If a PRNG that generated factors is of low-quality or improperly seeded, it is possible that PRNG will genereate same factors from time to time. Even if running for different users.
And if first user generated p1, q1, second --- p2, q2, and q1=q2, GCD(p1*q1, p2*q2)=q1=q2. Then you can easily factor both moduli.
~10 years ago, when RSA-1k keys were prevalent, generated by faulty PRNGs, this was possible: 1, 2, 3, 4, 5, 6.
And so I tried this for RSA-2k certs I collected. Alas, no luck. Not a low-hanging fruit anymore.

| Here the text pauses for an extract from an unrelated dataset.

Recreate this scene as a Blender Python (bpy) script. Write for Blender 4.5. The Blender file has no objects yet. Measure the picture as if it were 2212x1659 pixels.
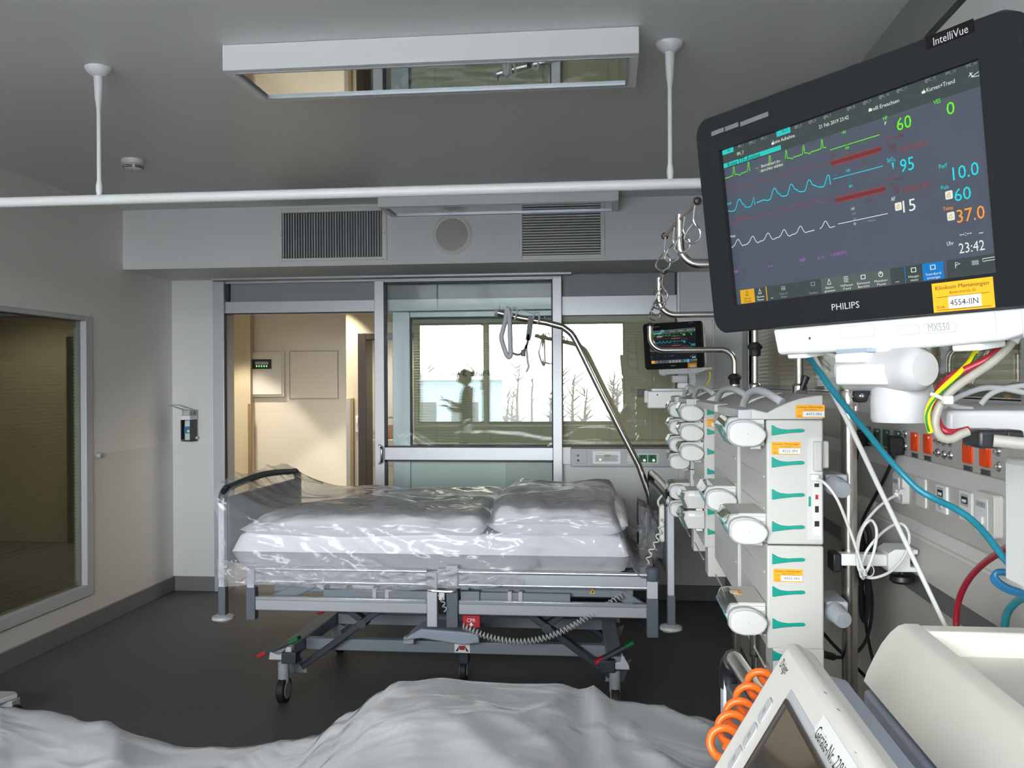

If you think I'm wrong, and your kung fu is stronger than mine, these are: 891,190 unique RSA-2k moduli, in decimal form. (My first collection contained many duplicates, since one cert may be used for several websites.)
But the attack can be still feasible if you work with old RSA implementation with bad or improperly seeded PRNG. And if modulus is shorter (e.g., RSA-1k). And if you amassed a huge set of moduli. Or if you can generate random factors/moduli with faulty PRNG of the same version in the roughly same environment. But keep in mind that finding a pair of moduli with common factor is order of magnitude easier than finding a factor for a specific modulus, due to birthday problem/paradox.
Moral of the story: upgrade your software, take PRNG seriously.